La parcelle YH n° 102 au sud du lieu-dit « le Bourgneuf » sur la commune de Pordic (photographie aérienne Géoportail)

Espaces proches du rivage

Notion d’espaces proches du rivage – Le Conseil d’État a rappelé que la délimitation des espaces proches du rivage devait reposer sur des critères de co-visibilité, de distance et de nature des espaces (CE, 3 mai 2004, n° 251534, Barrière). Cette définition a été précisée à l’occasion d’un recours dirigé contre la DTA des Bouches-du-Rhône. Le Conseil d’État a alors rappelé que pour déterminer si une zone peut être qualifiée d’espace proche du rivage, trois critères doivent être pris en compte : la distance séparant cette zone du rivage, son caractère urbanisé ou non et la co-visibilité entre cette zone et le plan d’eau (CE, 3 juin 2009, n° 310587, Commune de Rognac). S’agissant plus particulièrement du rapport de co-visibilité, l’arrêt « Commune de Rognac » précise qu’il n’implique pas que chacune des parcelles situées au sein de l’espace proche du rivage soit située en covisibilité de la mer, dès lors que ces parcelles ne peuvent être séparées de l’ensemble cohérent dont elles font partie. Conformément à ce principe, la Cour administrative d’appel de Bordeaux juge qu’un terrain situé à environ 600 mètres du rivage pour sa partie la plus proche, qui présente une vue sur la mer dont il n’est séparé que par quelques constructions peu nombreuses doit être regardé comme inclus dans un espace proche du rivage. La Cour ajoute que la circonstance que le projet ne serait pas visible du rivage, est sans incidence (CAA Bordeaux, 26 février 2024, n° 24BX00069).

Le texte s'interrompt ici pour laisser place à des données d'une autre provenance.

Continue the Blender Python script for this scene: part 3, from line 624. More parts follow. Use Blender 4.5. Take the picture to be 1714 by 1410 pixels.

Vue aérienne du terrain d’assiette du projet (Source : Google Earth)

Représentation des espaces proches du rivage dans le PLU – La Cour administrative d’appel de Marseille rappelle que ni les documents graphiques, ni le rapport de présentation du PLU, n’ont obligation de représenter les espaces proches du rivage. La Cour rappelle qu’il est toutefois loisible aux auteurs des PLU de le faire (CAA Marseille, 1er février 2024, n° 23MA00292). La même juridiction avait déjà jugé que la représentation de la bande de cent mètres n’était pas obligatoire (CAA Marseille, 18 juin 2010, n° 07MA00958, Fédération des espaces naturels et de l’environnement des Pyrénées-Orientales). J’avais développé cette question dans les fiches du GRIDAUH sur l’écriture des PLU.